Only the lines from the one holding "1449 pixels high." through the one holding "mb.build('sash_lift', liftM, w6)" are to be retyped, exactly as they appear, with both boundary lines included.

**Records for the exercise**
════════
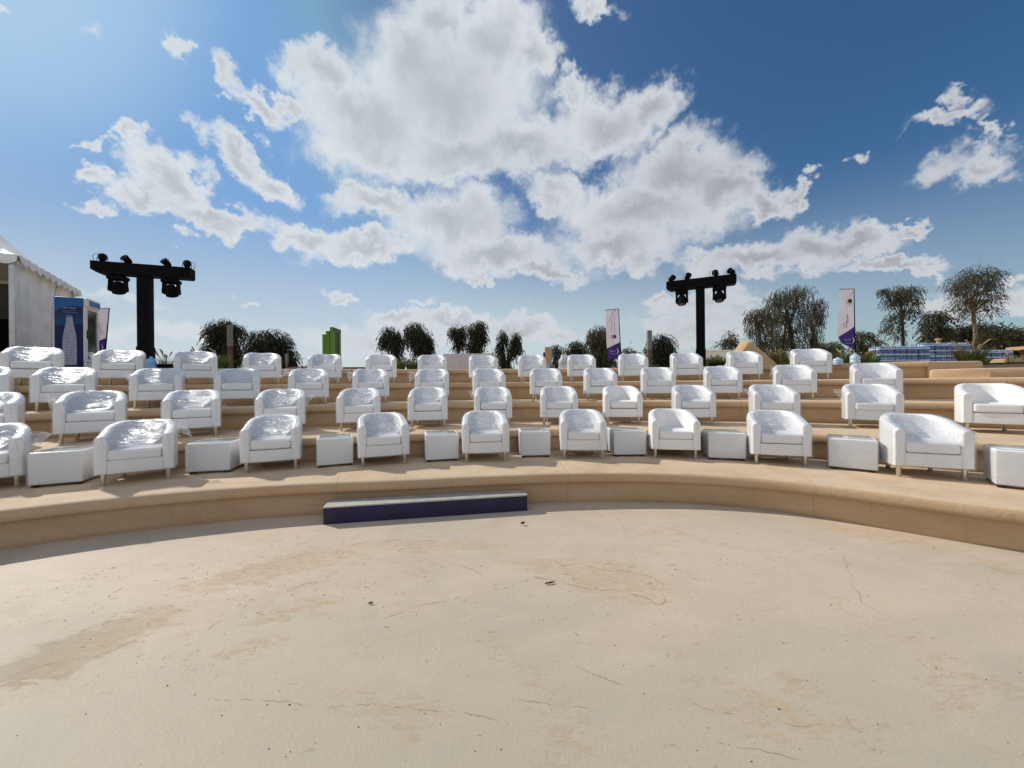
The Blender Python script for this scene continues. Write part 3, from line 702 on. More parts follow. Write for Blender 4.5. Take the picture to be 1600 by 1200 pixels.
════════
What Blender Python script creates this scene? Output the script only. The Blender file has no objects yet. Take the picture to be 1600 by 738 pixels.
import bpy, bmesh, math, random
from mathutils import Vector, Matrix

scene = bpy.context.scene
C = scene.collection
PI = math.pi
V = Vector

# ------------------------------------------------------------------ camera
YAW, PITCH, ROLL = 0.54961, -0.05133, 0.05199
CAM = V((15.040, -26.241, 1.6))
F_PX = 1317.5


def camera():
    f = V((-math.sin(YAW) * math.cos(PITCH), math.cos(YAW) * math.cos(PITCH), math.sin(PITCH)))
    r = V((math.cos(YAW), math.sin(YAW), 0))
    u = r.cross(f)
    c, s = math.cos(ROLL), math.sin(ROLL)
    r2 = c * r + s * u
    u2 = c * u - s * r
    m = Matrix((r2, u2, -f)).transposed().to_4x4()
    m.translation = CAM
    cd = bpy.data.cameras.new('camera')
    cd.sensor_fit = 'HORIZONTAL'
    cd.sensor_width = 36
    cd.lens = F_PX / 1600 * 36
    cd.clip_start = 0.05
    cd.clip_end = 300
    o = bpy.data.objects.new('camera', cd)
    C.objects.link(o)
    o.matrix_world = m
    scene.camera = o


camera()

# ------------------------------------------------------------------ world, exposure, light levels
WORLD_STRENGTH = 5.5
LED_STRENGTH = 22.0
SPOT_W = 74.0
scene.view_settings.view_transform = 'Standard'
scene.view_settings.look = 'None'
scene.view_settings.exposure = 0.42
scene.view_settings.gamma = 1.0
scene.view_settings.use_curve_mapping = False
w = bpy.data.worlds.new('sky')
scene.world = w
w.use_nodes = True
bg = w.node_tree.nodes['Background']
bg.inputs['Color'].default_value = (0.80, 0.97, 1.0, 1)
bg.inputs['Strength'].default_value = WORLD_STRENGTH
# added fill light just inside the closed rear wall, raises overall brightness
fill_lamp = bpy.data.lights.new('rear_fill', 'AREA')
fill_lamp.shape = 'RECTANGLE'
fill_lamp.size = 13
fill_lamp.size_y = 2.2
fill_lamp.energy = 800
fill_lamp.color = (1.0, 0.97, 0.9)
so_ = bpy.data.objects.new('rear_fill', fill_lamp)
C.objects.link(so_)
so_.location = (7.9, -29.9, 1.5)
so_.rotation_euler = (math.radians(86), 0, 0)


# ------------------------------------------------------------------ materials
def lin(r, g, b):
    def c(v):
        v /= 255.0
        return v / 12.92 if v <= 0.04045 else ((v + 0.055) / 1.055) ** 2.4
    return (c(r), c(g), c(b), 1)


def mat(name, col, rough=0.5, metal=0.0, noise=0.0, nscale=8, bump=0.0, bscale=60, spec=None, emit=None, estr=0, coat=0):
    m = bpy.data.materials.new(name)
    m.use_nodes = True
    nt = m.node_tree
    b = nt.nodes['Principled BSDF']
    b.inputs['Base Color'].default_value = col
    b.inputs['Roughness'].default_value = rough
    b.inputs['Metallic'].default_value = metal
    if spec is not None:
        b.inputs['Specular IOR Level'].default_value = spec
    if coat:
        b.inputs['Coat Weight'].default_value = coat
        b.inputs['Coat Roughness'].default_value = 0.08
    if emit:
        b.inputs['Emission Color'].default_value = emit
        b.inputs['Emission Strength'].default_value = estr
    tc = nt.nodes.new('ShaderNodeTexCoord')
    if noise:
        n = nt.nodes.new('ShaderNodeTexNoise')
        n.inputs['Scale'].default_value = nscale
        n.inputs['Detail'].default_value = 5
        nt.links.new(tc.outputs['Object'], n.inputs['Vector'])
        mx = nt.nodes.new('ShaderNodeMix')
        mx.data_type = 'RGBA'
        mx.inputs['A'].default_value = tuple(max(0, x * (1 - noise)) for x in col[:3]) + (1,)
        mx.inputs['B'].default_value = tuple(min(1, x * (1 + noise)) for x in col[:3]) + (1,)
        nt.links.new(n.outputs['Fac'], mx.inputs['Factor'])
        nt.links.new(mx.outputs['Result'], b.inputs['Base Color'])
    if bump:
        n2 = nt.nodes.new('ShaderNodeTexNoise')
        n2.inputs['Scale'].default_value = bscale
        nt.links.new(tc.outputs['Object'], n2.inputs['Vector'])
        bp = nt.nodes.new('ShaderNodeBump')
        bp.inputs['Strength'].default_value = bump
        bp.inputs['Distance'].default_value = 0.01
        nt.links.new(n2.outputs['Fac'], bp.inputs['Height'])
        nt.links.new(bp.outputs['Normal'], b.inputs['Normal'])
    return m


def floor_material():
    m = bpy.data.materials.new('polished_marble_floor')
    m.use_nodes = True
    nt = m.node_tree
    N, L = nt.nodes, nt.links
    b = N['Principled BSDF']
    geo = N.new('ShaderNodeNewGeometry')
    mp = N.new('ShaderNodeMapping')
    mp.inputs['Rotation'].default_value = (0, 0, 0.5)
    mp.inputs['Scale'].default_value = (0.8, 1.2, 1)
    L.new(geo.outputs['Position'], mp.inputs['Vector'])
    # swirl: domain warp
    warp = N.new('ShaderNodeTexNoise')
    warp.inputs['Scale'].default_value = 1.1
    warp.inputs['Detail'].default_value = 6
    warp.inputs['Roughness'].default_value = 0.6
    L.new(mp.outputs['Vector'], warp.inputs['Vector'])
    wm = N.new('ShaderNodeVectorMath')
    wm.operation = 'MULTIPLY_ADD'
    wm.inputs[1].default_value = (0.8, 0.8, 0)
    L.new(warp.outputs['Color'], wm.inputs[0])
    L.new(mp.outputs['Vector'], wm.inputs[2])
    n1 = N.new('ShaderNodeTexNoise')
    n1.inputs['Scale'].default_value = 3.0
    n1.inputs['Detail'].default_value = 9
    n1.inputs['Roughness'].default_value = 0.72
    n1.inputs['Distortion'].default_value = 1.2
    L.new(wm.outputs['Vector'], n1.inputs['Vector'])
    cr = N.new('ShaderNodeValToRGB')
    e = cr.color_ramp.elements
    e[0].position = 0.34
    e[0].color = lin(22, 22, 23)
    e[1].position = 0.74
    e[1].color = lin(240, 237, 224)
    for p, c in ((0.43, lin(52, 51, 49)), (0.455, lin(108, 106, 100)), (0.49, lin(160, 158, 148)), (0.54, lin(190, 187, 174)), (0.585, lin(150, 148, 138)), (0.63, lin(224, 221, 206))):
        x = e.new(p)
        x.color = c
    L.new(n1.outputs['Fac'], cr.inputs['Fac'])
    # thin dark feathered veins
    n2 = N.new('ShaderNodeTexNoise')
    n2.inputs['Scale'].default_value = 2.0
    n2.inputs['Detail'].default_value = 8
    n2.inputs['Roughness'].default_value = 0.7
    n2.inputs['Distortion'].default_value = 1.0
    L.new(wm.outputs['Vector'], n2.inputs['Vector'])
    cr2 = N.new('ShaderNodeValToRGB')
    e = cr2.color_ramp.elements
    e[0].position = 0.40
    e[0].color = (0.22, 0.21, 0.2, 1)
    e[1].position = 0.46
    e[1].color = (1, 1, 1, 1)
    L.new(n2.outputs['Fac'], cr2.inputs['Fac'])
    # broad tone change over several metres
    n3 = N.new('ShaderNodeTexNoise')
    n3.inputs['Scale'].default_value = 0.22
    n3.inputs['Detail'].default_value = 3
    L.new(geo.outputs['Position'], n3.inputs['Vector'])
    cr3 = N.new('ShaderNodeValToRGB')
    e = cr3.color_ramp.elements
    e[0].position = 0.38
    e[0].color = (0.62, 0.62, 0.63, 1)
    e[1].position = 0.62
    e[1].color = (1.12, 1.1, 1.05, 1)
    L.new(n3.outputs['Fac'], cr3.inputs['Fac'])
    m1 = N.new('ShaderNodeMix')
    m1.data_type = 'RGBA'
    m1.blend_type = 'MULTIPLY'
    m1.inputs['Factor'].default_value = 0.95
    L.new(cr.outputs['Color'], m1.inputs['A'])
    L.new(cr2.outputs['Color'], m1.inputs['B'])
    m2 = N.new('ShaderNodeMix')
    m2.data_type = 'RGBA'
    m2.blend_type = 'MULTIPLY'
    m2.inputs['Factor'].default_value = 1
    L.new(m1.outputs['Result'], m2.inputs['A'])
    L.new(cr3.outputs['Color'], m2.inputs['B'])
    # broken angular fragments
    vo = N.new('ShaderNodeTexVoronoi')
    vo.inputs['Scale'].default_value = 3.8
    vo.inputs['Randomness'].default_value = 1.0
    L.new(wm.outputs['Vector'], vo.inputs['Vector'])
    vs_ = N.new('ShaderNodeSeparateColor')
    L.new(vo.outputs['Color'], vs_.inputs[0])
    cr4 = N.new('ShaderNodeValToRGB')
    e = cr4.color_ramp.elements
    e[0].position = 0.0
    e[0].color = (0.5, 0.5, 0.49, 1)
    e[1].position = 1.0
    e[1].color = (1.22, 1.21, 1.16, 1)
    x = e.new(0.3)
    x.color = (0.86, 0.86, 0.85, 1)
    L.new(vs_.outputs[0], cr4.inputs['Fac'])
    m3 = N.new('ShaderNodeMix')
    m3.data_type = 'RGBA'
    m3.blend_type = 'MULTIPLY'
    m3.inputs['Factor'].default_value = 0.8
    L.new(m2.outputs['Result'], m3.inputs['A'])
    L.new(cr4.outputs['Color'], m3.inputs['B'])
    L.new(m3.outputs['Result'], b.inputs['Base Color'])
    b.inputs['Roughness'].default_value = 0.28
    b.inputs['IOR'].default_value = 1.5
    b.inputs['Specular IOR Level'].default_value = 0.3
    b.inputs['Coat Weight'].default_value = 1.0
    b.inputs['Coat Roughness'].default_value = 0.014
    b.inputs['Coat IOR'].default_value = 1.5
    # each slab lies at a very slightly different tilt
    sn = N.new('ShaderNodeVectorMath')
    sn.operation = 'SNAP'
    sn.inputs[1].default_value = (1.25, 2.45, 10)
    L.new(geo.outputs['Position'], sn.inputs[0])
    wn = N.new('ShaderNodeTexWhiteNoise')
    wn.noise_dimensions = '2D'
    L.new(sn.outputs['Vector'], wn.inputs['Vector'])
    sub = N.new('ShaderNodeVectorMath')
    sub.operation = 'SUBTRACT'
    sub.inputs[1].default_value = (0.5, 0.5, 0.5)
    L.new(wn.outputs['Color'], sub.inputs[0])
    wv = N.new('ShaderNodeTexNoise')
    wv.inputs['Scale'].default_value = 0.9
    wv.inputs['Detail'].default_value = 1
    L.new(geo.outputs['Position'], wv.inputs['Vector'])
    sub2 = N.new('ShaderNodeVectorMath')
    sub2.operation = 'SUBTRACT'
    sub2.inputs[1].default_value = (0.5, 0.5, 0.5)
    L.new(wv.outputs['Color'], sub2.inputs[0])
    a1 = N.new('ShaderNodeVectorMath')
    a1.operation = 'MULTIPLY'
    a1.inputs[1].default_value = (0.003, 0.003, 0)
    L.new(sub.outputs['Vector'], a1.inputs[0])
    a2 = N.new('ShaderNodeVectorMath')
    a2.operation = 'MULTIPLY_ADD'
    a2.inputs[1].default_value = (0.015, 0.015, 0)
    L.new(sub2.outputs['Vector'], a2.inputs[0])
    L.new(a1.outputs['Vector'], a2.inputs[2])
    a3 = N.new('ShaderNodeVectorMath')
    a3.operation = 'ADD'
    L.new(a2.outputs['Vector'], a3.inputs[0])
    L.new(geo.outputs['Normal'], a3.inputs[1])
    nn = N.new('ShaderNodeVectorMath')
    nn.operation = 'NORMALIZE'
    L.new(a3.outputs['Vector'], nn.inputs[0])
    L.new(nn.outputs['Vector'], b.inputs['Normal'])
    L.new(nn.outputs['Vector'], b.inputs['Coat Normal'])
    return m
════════
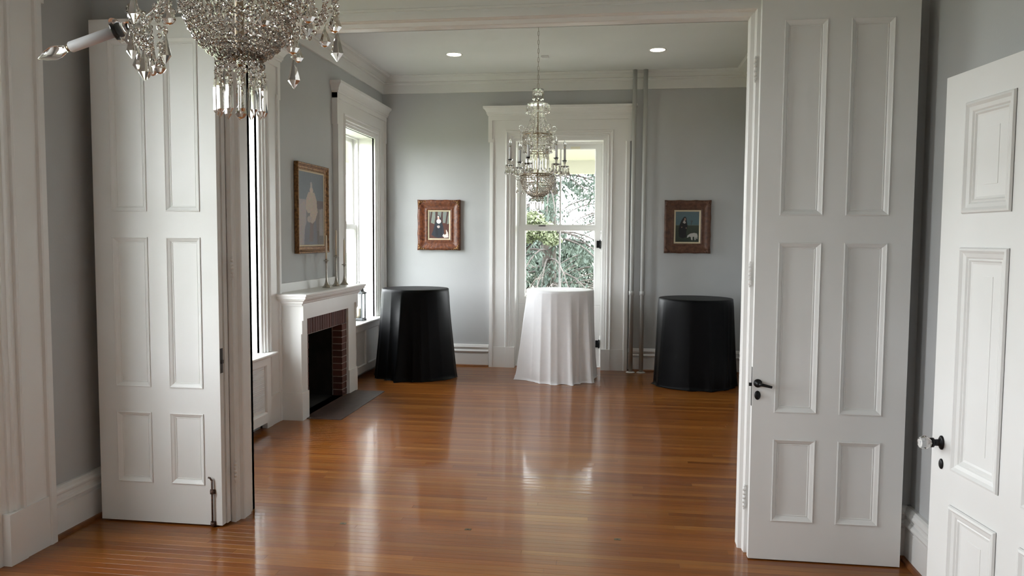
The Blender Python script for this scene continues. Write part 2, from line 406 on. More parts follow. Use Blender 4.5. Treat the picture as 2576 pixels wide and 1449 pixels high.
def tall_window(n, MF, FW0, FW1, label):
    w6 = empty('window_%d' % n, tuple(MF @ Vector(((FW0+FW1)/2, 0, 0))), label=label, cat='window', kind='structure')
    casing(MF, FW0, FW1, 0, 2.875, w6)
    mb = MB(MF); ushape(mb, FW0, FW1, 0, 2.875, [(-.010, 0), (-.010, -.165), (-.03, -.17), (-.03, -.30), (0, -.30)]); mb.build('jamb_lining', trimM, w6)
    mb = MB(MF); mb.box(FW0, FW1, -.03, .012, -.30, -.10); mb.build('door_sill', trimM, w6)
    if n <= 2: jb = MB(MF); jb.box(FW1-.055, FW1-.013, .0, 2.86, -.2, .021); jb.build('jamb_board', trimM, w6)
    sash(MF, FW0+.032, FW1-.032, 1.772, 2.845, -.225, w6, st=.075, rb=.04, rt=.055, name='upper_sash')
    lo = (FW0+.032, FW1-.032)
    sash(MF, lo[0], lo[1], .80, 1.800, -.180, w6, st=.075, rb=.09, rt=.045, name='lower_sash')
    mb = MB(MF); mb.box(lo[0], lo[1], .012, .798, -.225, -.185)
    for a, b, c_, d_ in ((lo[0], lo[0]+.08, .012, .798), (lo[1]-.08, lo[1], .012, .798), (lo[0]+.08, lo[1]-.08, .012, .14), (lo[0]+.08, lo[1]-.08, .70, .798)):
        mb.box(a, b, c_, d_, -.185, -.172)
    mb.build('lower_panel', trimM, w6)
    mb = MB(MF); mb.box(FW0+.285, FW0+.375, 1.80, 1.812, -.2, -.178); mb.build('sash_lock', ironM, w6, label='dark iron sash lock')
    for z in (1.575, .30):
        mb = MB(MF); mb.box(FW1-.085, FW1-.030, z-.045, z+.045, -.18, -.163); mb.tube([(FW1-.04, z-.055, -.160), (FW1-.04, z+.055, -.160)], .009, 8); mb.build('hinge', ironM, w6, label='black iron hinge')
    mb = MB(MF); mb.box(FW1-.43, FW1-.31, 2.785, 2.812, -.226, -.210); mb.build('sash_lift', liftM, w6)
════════
**Output of the task**
The Blender Python script for this scene continues. Write part 2, from line 406 on. More parts follow. Use Blender 4.5. Treat the picture as 2576 pixels wide and 1449 pixels high.
def tall_window(n, MF, FW0, FW1, label):
    w6 = empty('window_%d' % n, tuple(MF @ Vector(((FW0+FW1)/2, 0, 0))), label=label, cat='window', kind='structure')
    casing(MF, FW0, FW1, 0, 2.875, w6)
    mb = MB(MF); ushape(mb, FW0, FW1, 0, 2.875, [(-.010, 0), (-.010, -.165), (-.03, -.17), (-.03, -.30), (0, -.30)]); mb.build('jamb_lining', trimM, w6)
    mb = MB(MF); mb.box(FW0, FW1, -.03, .012, -.30, -.10); mb.build('door_sill', trimM, w6)
    if n <= 2: jb = MB(MF); jb.box(FW1-.055, FW1-.013, .0, 2.86, -.2, .021); jb.build('jamb_board', trimM, w6)
    sash(MF, FW0+.032, FW1-.032, 1.772, 2.845, -.225, w6, st=.075, rb=.04, rt=.055, name='upper_sash')
    lo = (FW0+.032, FW1-.032)
    sash(MF, lo[0], lo[1], .80, 1.800, -.180, w6, st=.075, rb=.09, rt=.045, name='lower_sash')
    mb = MB(MF); mb.box(lo[0], lo[1], .012, .798, -.225, -.185)
    for a, b, c_, d_ in ((lo[0], lo[0]+.08, .012, .798), (lo[1]-.08, lo[1], .012, .798), (lo[0]+.08, lo[1]-.08, .012, .14), (lo[0]+.08, lo[1]-.08, .70, .798)):
        mb.box(a, b, c_, d_, -.185, -.172)
    mb.build('lower_panel', trimM, w6)
    mb = MB(MF); mb.box(FW0+.285, FW0+.375, 1.80, 1.812, -.2, -.178); mb.build('sash_lock', ironM, w6, label='dark iron sash lock')
    for z in (1.575, .30):
        mb = MB(MF); mb.box(FW1-.085, FW1-.030, z-.045, z+.045, -.18, -.163); mb.tube([(FW1-.04, z-.055, -.160), (FW1-.04, z+.055, -.160)], .009, 8); mb.build('hinge', ironM, w6, label='black iron hinge')
    mb = MB(MF); mb.box(FW1-.43, FW1-.31, 2.785, 2.812, -.226, -.210); mb.build('sash_lift', liftM, w6)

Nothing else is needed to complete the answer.